STATED PROBLEM: Reproduce exactly the lines from the line with "Write part 4 of" through the line with "A.s(YE, 3.8, '@F2 475,710", both included, and no other lines.

LISTED ENTRIES:
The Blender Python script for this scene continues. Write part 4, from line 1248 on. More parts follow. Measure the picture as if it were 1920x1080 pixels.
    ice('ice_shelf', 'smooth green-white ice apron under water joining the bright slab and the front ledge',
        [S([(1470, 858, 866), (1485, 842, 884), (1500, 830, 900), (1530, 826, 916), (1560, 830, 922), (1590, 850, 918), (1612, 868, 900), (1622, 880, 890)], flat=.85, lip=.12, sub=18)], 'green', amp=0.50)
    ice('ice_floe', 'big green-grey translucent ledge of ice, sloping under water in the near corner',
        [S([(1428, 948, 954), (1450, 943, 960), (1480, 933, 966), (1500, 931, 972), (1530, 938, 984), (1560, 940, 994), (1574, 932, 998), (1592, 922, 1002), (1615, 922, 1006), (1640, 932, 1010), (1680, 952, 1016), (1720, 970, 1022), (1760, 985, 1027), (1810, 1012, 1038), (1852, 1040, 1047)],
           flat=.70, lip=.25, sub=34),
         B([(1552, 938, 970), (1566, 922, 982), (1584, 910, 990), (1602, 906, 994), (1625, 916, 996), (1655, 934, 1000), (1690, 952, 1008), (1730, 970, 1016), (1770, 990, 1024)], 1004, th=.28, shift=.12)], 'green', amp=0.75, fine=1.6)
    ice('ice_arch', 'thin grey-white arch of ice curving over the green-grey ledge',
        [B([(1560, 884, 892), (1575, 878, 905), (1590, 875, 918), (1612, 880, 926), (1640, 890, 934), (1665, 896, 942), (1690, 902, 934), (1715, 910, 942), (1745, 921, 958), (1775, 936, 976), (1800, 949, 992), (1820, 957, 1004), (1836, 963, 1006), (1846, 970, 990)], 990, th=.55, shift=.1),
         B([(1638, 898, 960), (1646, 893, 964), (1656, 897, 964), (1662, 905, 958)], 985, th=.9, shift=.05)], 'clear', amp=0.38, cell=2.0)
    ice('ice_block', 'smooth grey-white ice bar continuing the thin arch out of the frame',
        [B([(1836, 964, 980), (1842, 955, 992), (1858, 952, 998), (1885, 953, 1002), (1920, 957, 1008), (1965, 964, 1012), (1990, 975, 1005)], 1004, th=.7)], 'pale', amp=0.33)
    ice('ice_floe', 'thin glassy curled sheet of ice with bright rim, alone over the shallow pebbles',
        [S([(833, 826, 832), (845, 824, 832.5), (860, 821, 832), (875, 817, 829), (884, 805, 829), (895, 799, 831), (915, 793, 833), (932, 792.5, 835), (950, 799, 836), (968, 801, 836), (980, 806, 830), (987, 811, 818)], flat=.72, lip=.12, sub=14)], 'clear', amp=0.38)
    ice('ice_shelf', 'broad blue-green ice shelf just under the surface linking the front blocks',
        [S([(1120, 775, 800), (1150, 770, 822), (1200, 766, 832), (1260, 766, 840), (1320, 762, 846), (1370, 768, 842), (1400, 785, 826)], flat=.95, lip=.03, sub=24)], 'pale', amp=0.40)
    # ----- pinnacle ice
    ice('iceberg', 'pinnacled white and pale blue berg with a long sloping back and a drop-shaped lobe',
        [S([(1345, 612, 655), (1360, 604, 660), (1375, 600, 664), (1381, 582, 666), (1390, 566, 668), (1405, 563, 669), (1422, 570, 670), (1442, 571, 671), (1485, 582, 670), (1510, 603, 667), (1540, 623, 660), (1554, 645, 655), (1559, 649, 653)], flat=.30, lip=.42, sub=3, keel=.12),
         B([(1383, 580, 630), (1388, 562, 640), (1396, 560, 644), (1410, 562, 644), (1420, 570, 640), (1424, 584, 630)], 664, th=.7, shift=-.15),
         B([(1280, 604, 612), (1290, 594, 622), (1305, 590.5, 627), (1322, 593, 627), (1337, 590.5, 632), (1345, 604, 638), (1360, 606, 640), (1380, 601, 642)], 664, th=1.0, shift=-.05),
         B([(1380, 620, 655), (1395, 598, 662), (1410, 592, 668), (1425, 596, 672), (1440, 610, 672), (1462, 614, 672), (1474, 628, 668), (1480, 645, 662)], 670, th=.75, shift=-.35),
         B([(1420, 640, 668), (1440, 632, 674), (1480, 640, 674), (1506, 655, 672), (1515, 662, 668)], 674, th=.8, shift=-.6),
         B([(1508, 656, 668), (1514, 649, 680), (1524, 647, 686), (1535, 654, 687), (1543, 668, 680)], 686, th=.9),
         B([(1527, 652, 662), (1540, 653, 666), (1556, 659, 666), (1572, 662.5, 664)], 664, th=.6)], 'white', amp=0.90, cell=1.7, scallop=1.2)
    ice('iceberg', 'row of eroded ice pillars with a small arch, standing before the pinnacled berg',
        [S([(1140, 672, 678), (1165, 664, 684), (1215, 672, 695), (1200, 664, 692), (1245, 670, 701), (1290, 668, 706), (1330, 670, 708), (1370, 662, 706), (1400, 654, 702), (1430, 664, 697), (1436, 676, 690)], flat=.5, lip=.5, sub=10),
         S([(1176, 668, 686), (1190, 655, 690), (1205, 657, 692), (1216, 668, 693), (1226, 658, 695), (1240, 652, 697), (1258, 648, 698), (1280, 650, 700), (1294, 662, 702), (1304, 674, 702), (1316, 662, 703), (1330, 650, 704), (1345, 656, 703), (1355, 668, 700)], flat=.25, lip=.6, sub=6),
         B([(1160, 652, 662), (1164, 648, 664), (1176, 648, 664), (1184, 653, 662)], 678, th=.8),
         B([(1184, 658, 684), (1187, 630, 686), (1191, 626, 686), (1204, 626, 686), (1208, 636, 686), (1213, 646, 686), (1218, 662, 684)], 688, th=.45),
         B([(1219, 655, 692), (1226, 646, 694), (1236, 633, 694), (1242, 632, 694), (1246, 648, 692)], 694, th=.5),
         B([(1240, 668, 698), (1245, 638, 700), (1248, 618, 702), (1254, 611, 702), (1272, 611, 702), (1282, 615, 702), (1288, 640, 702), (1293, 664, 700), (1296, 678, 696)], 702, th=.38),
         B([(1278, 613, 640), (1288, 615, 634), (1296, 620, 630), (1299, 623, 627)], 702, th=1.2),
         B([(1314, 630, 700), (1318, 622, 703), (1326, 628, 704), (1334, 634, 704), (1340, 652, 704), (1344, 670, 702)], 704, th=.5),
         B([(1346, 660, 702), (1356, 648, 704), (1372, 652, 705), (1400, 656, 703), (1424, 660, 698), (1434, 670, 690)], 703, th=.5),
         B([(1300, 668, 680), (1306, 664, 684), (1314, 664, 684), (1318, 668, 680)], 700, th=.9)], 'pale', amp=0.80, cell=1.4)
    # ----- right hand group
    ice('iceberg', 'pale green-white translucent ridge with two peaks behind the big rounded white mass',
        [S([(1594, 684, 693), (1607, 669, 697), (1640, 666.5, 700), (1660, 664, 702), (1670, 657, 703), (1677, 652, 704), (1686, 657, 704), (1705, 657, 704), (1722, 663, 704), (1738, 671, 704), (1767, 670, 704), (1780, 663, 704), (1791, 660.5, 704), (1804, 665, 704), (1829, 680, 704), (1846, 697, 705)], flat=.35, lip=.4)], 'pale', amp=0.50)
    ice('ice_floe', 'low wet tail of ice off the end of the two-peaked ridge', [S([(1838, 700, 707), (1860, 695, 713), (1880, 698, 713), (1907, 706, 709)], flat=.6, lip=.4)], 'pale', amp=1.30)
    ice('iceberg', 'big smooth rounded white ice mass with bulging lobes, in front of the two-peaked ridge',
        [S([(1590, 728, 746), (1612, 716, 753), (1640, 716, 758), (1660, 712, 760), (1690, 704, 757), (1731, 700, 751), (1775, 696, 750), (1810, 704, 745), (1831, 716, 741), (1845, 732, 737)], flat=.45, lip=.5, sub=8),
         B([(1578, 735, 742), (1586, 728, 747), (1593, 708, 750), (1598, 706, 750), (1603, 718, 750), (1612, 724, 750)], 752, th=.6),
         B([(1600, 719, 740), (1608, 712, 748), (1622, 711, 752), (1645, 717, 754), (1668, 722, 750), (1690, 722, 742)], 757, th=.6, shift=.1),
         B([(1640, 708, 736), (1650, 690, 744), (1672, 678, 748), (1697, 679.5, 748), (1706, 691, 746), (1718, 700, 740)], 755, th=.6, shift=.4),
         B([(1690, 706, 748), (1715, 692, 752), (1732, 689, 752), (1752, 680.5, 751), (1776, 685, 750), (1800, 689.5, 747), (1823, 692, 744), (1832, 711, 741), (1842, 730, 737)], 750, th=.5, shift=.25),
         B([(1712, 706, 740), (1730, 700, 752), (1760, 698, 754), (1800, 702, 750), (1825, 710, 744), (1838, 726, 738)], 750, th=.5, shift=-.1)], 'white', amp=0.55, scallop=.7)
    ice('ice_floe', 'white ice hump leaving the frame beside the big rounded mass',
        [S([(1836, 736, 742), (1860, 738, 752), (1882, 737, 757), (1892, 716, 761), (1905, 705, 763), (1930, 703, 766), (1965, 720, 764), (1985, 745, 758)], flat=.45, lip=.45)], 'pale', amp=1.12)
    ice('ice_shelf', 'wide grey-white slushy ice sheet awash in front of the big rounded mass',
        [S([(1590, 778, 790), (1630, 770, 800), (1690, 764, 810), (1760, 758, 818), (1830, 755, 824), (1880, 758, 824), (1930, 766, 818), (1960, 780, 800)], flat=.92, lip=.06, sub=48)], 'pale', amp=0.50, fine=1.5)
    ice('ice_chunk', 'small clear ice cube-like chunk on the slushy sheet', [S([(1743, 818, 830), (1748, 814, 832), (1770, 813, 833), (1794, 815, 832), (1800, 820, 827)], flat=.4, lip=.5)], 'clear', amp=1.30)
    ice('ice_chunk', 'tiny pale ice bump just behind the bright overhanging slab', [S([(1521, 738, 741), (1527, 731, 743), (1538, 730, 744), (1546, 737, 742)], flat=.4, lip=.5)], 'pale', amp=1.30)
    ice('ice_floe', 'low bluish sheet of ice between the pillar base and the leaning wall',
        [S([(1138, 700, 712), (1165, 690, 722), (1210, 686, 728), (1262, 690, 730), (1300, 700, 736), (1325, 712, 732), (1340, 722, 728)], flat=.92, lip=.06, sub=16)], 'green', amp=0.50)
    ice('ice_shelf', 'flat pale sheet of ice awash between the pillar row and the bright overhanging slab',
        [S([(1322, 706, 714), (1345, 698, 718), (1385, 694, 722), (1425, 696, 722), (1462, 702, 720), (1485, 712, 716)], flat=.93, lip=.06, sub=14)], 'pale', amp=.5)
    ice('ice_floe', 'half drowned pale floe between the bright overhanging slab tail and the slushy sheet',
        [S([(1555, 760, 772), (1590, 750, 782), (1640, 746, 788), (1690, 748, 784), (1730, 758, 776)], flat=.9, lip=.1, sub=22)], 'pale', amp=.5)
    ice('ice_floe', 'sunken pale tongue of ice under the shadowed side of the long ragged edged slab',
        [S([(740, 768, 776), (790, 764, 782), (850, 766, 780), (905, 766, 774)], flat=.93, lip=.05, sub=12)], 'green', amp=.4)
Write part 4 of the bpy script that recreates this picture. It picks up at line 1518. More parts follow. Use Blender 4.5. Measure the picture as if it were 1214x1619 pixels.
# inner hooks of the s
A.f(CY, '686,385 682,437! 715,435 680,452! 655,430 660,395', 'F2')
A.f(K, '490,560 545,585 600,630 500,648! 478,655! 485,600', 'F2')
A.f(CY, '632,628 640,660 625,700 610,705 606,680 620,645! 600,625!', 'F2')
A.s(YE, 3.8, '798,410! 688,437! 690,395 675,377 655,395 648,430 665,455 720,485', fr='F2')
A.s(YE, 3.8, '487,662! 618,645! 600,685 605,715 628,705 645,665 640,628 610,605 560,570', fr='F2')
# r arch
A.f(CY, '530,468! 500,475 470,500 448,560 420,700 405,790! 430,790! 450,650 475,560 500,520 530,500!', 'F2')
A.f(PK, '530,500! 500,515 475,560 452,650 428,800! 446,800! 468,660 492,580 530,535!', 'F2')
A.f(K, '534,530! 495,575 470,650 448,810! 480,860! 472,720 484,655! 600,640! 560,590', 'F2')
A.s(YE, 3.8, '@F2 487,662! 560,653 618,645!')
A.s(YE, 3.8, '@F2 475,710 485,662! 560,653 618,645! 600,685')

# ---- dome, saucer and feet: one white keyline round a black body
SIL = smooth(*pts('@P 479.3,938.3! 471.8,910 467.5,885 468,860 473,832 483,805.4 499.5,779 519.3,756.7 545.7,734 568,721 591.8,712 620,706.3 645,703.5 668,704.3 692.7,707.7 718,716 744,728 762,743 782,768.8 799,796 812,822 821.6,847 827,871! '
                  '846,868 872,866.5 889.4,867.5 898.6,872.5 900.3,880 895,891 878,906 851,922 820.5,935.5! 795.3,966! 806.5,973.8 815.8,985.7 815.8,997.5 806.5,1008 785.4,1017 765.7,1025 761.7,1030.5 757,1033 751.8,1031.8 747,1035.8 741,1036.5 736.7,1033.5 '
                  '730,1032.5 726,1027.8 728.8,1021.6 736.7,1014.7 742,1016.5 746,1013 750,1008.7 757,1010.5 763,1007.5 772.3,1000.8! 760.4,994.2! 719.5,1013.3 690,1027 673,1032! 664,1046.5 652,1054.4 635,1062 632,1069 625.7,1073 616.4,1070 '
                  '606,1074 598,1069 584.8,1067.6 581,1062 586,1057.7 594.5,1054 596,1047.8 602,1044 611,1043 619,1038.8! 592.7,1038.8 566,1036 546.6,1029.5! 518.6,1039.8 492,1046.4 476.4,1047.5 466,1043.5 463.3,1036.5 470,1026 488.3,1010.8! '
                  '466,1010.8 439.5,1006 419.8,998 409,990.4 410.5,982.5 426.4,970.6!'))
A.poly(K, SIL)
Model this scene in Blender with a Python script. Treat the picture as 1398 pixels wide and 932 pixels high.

TASK OUTPUT:
Write part 4 of the bpy script that recreates this picture. It picks up at line 1518. More parts follow. Use Blender 4.5. Measure the picture as if it were 1214x1619 pixels.
# inner hooks of the s
A.f(CY, '686,385 682,437! 715,435 680,452! 655,430 660,395', 'F2')
A.f(K, '490,560 545,585 600,630 500,648! 478,655! 485,600', 'F2')
A.f(CY, '632,628 640,660 625,700 610,705 606,680 620,645! 600,625!', 'F2')
A.s(YE, 3.8, '798,410! 688,437! 690,395 675,377 655,395 648,430 665,455 720,485', fr='F2')
A.s(YE, 3.8, '487,662! 618,645! 600,685 605,715 628,705 645,665 640,628 610,605 560,570', fr='F2')
# r arch
A.f(CY, '530,468! 500,475 470,500 448,560 420,700 405,790! 430,790! 450,650 475,560 500,520 530,500!', 'F2')
A.f(PK, '530,500! 500,515 475,560 452,650 428,800! 446,800! 468,660 492,580 530,535!', 'F2')
A.f(K, '534,530! 495,575 470,650 448,810! 480,860! 472,720 484,655! 600,640! 560,590', 'F2')
A.s(YE, 3.8, '@F2 487,662! 560,653 618,645!')
A.s(YE, 3.8, '@F2 475,710 485,662! 560,653 618,645! 600,685')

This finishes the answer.